Edward Burne Jones (Pre-Raphaelite Brotherhood) The Briar Rose Series
Edward Burne-Jones ( Birmingham, 28.8. 1833 – London, 17.6.1898)
fordshire
Like many of Burne-Jones' major projects, the evolution of the Briar Rose cycle was complex. The cycle began life as tiles commissioned in the mid-1860s from Morris & Co. by, among others, the artist Myles Birket Foster, (now in the Victoria & Albert Museum), or Sir John Scott (Now in the Ashmolean Museum (Oxford)). In August 1869, the most important patron of Burne-Jones' middle years, the Glasgow businessman and MP, William Graham, asked the artist to paint 'the Sleeping Princess Knights enchanted', and with this encouragement, Burne-Jones seems to have first contemplated expanding the series to larger oil paintings.
Burne-Jones produced one scene, The Briar Wood almost immediately, but seems not to have offered it to Graham, but possibly to Murray Marks. Instead, he began work on a set of three paintings on the same theme, but on a slightly smaller scale. The result was the so-called 'small Briar Rose' series, painted 1871 and 1873, which was bought by Graham and is now in the Museo de Arte, Ponce, in Puerto Rico. The other scenes treated were The Council Chamber and The Rose Bower. In 1871 Burne-Jones also painted a small version of The Rose Bower for Murray Marks.
About 1873, Burne-Jones began considering expanding the cycle on to canvases up to 100in long. The new project was offered to Graham, but he had to refuse it for lack of space. The Burne-Jones work record for 1874 and 1875 mentions work on this second series, but Burne-Jones does not seem to have taken it up in earnest again until 1884.
In 1888 Burne-Jones painted a new versión of The Rose Bower, given as a wedding present to his daughter Margaret.
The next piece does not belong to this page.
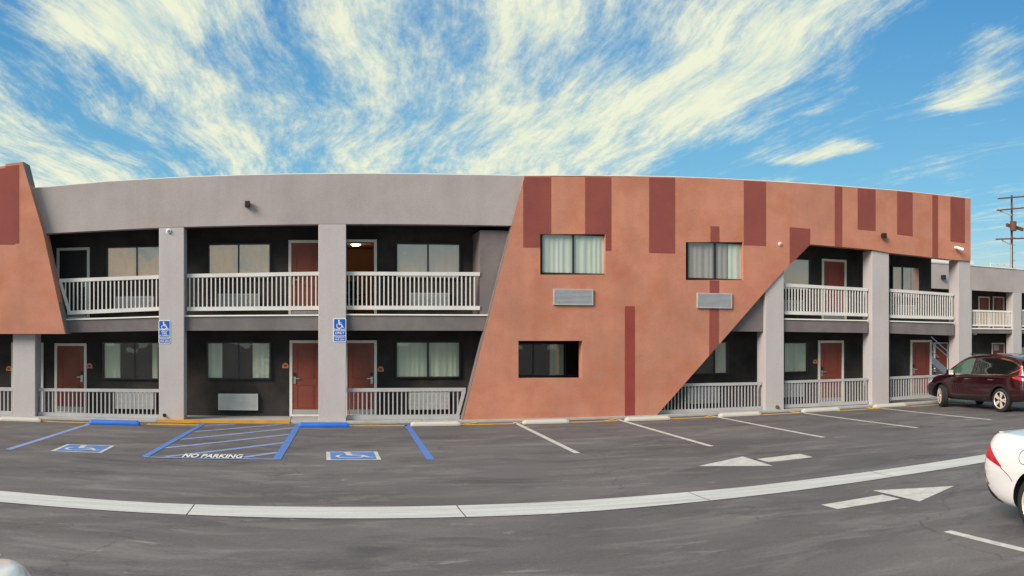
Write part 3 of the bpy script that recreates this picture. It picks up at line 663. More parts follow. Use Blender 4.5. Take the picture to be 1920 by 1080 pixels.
# lit room behind the open door
rm = MB(); x0r, x1r = .55, 3.4
rm.box(x0r - .1, x0r, BP + .21, 27.2, 2.6, 5.04); rm.box(x1r, x1r + .1, BP + .21, 27.2, 2.6, 5.04); rm.box(x0r - .1, x1r + .1, 27.2, 27.3, 2.6, 5.04)
rm.box(x0r, x1r, BP + .21, 27.2, 2.6, 2.64); rm.box(x0r, x1r, BP + .21, 27.2, 4.86, 4.9)
rm.build('room_interior', 'room_wall', motel)
lx, lz = P(667, 470.5, 25.4)
M['lamp_glow'] = emat('lamp_glow', (1, .72, .42), 7)
cl = empty('ceiling_light', (lx, 25.4, 4.86)); tag(cl, 'lit round ceiling lamp seen through the open upstairs door', 'ceiling light')
MB().lathe([(0, .15), (-.03, .16), (-.035, .15)], 20, 'z', (lx, 25.4, 4.858)).build('lamp_rim', 'white_paint', cl)
MB().lathe([(-.03, .148), (-.07, .11), (-.085, .0)], 20, 'z', (lx, 25.4, 4.858)).build('lamp_shade', 'lamp_glow', cl, smooth=True)
pd = bpy.data.lights.new('room_lamp', 'POINT'); pd.energy = 9; pd.color = (1, .62, .3); pd.shadow_soft_size = .12
po = bpy.data.objects.new('room_lamp', pd); COL.objects.link(po); po.location = (lx, 25.4, 4.66)
# dark desk chair in that room
def desk_chair(x, y, z):
    t = empty('desk_chair', (x, y, z), R(25)); tag(t, 'black desk chair just inside the open upstairs doorway', 'chair')
    def pt(mb, n, mat, **k):
        o = mb.build(n, mat, None, **k); o.parent = t; return o
    pt(MB().box(-.25, .25, -.24, .24, .44, .53), 'seat', 'shirt_dark', bevel=.03)
    pt(MB().prism([(-.22, .58), (.22, .58), (.24, .95), (.15, 1.08), (-.15, 1.08), (-.24, .95)], [], .22, .29), 'backrest', 'shirt_dark', bevel=.02)
    pt(MB().cyl((0, 0, .1), (0, 0, .44), .03), 'column', 'black_plastic')
    for k in range(5):
        a = k * 2 * math.pi / 5; pt(MB().beam((0, 0, .11), (.29 * math.cos(a), .29 * math.sin(a), .06), .05, .035).cyl((.29 * math.cos(a) - .015, .29 * math.sin(a), .03), (.29 * math.cos(a) + .015, .29 * math.sin(a), .03), .03, n=10), 'leg', 'black_plastic')
    for s_ in (-1, 1): pt(MB().beam((s_ * .27, -.15, .68), (s_ * .27, .2, .68), .05, .03).beam((s_ * .27, .1, .5), (s_ * .27, .1, .67), .03, .03), 'armrest', 'black_plastic')
desk_chair(.98, 24.6, 2.645)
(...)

Burne-Jones seems to have been dissatisfied with what he produced and started again on fresh canvases. Finishing the series to his satisfaction took from the autumn of 1885 to April 1890. They were sold to Lord Faringdon, who also owned such major Burne-Jones's as The Days of Creation. Burne-Jones was invited to Buscot to see the pictures and proposed extending the frames of the original four canvases to accommodate two further small canvases and eight slips which, with William Morris' verses inscribed at the base of the main frame, would give continuity to the series.
In his final years, Burne-Jones spent much time making marketable material in his studio. He completed the canvases he had abandoned when working on the Buscot Park series. They were sold through Agnew's and have since been dispersed. The third set comprises The Garden Court (Bristol City Art Gallery), The Council Chamber (Delaware Art Gallery, Wilmington) and The Rose Bower (Hugh Lane Gallery of Modern Art, Dublin).